We Are Fearmongers in the US
This is one of the many bad habits picked up from too close an association with Calvinism – the BBC magazine reports: A little dash of panic
American public information films weren’t like the British ones. They were scary, for starters.
It was in postwar Britain and the US that public information films truly came into their own. In the wake of morale-boosting incitements to help the war effort came movie shorts designed to educate young people on the perils of everything from hot pans on stoves to the terrors of “reefer madness”.
But a search through the archives shows there was a marked difference in approach on either side of the Atlantic.
Yes, never rely on information when you can terrorize people.
2 comments
Ah yes. I imagine that some folks for whom the Bush Administration’s rabid encantations upon variations of “OMG! It’s *DARK-SKINNED PEOPLE* coming to *KILL US ALL*!” might be surprised by some of this. But of course this is a traditional strain in American politics dating at least to the late 1800’s (probably before then, that’s the earliest I’ve personally tracked it). As H.L. Mencken noted back in the early 20th century, talking about American politics and how it’s practiced: “The whole aim of practical politics is to keep the populace alarmed (and hence clamorous to be led to safety) by menacing it with an endless series of hobgoblins, all of them imaginary. ”
And some wonder why the rest of the world now considers America and Americans to be psychotic paranoid nutcases…
– Badtux the TV-less Penguin (because if I have to read between the lines to get an inkling at the truth, I want *lines*, goddamn it!).
It is totally absurd in a country built by people who went out into the middle of nothing and nowhere to build totally inappropriate houses and farm.
As a nation whose population started with risk-takers, we have become unbelievably risk adverse.

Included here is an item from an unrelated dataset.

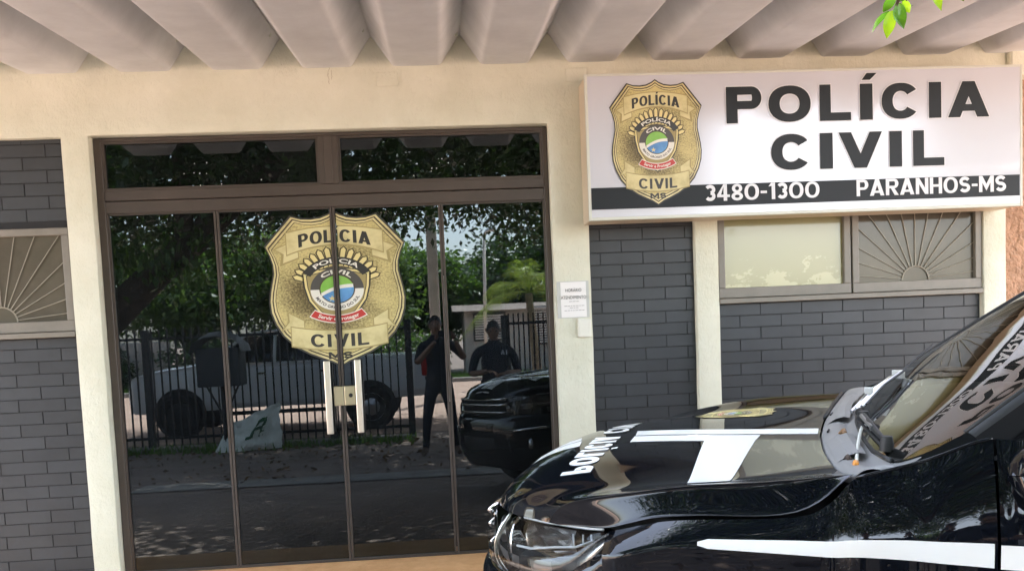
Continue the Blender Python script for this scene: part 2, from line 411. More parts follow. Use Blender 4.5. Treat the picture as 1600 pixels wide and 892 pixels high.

My parents would have had a meltdown if they had any idea of the sorts of things my brothers and I got up to in the woods down here. Let me just say that the Consumer Product Safety Commission and OSHA have long since banned just about everything we considered “toys”, and the Department of Children and Families would have a collective stroke about some of things that we considered pets.
Damn, it was fun! Amazing that none of us died, because the Public Service commercials indicate that we shouldn’t have lasted one typical morning.